Born in North Platte, Nebraska, "Hoxie," as he was known to friends and family, was the son of Lucius Skinner Smith Jr. and Georgie Hoxie Smith of Du Quoin, Illinois. He attended school in Du Quoin before moving to Santa Ana, California for high school. While attending the University of Illinois, Pearl Harbor was bombed, and in what he described as a patriotic fervor, he interrupted his education to enter the Army.

Smith was eventually assigned to Company "I" of the 3rd Battalion of the 16th Regiment, in the First Infantry Division ("Big Red One") as a machine gunner under General Omar Bradley. He entered Europe on the second wave of the D-Day crossing and fought in the Hurtgen Forest, The Battle of the Bulge, The Ardennes, The Rhineland, Central Europe and the Harz Mountains for which he was awarded numerous decorations from the U.S., Belgian and French militaries.

When the War ended, he stayed on for the Occupation and served as an Army Correspondent at the Nuremburg Trials. His reportorial coup was to find and interview the widow of Claus von Stauffenberg, leader of the failed plot to assassinate Adolf Hitler. It was also during the Occupation that Smith attended classes at the Sorbonne in Paris and met and married his multilingual translator, Irena Ziegler, a Polish Holocaust survivor.

After the war, Smith worked for his family's newspaper and publishing company, "The Du Quoin Evening Call" in Du Quoin Illinois, and was later married for a second time to Virginia Mae Witt of Syracuse Nebraska. Smith displayed the affability and quick wit for which he was known throughout his life. In 1962, he moved to Arizona and then California for a successful career with The First American Title Insurance Company from which he retired, in 1986, as a Senior Vice President. He eventually married twice more to Loretta Johnson, of Orange County, California, who died soon afterward of asthma complications and then later to the now deceased Katherine Baker, of Palo Alto California, whom he had known in high school.
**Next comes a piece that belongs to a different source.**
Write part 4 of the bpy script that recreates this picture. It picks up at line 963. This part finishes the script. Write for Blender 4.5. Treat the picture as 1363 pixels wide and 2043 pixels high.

In retirement, Smith pursued private real estate ventures and followed his beloved St. Louis Cardinals baseball team, who rewarded him with two 21st-century World Series victories. He was an avid reader of non-fiction, biographies and mysteries. He loved animals and would often show up at the family household with a smile on his face and an exotic new friend under his arm. His favorite quotation, from Oliver Wendell Holmes, Sr. was "A mind stretched by a new experience can never go back to its old dimensions." It was a direct reference to his military experience.

Smith was predeceased by his two older siblings, Lucius Skinner Smith II and Mary Elizabeth Otto. He is survived by four children, George David Smith (Hastings on Hudson, N.Y.), son of Irena Ziegler, and Daniel W. Smith (Du Quoin, Ill.), Suzanne Rawlings (Mesa, Ariz.) and W. Hoxie Smith (Midland, Tex.), from his marriage to Virginia Witt and eight grandchildren: David and Giselle Smith of Hastings on Hudson, New York; Shannon and Julia Smith of Edmonds, Washington; Shealea and Steven Rawlings of Mesa, Arizona; Alyssa Smith of Houston, Texas and Lauren Smith of Fort Collins, Colorado.

Funeral services will be held at the First United Presbyterian Church near the traditional family home in Du Quoin, Illinois on a date yet to be announced.